Tuesday, November 30, 2010

THE LOWER INDUS RIVER

Earth Science Search Engine
THE LOWER INDUS RIVER: BALANCING DEVELOPMENT AND MAINTENANCE OF WETLAND ECOSYSTEMS AND DEPENDENT LIVELIHOODS
1. BACKGROUND
Study area: location and geography The Indus River originates at Lake Ngangla Rinco on the Tibetan Plateau and flows3,000 km through mountains, plains of the Thar Desert and deltaic ecosystems to the Arabian Sea. It is the primary source of water for Pakistan. The Indus Delta covers an area of some 5,000 km2, of which 2,000 km2 is a protected area. The fan-shaped Delta is the sixth largest in the world and supports a population of over 130,000 people, whose livelihoods are directly or indirectly dependent on the Indus River.

The water-resource developments
The expanding population, which is growing at a rate 3%, and the extremely low rainfall, has
meant that most areas in Pakistan cannot grow rain-fed crops. With a growing population, the
supply of irrigation water for food production is a top political priority, as is water for industrial and domestic use. Several storage dams and barrages (Box 1) have been built on the Indus River
and a complex network of canals transfers this water to about 30 million acres of agricultural
land. Some dams, e.g. Tarbela Dam, are also used to generate hydroelectric power.

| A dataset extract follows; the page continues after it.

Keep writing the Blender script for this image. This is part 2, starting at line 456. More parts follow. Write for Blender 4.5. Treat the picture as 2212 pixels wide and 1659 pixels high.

Because of the development drive to meet human needs, decision-makers or water engineers in Pakistan have little experience of the value of aquatic ecosystems and the need for environmental flows. Most see the flow of water to the Delta as an unacceptable loss of water that should be used upstream for irrigated agriculture. Thus the accepted wisdom is to reduce
flows to the Delta. The need for an Environmental Flow Assessment (EFA) The amount of water in the Indus River has decreased dramatically from around 185,000 million m3 per annum in 1892 to 12,300 million m3 per annum in the 1990s (Box 2). The most recent flow was determined by way of the Indus Water Accord in 1994, whereby the allocation of water between the Provinces of Pakistan was decided. The Indus River Authority was established to implement the Accord.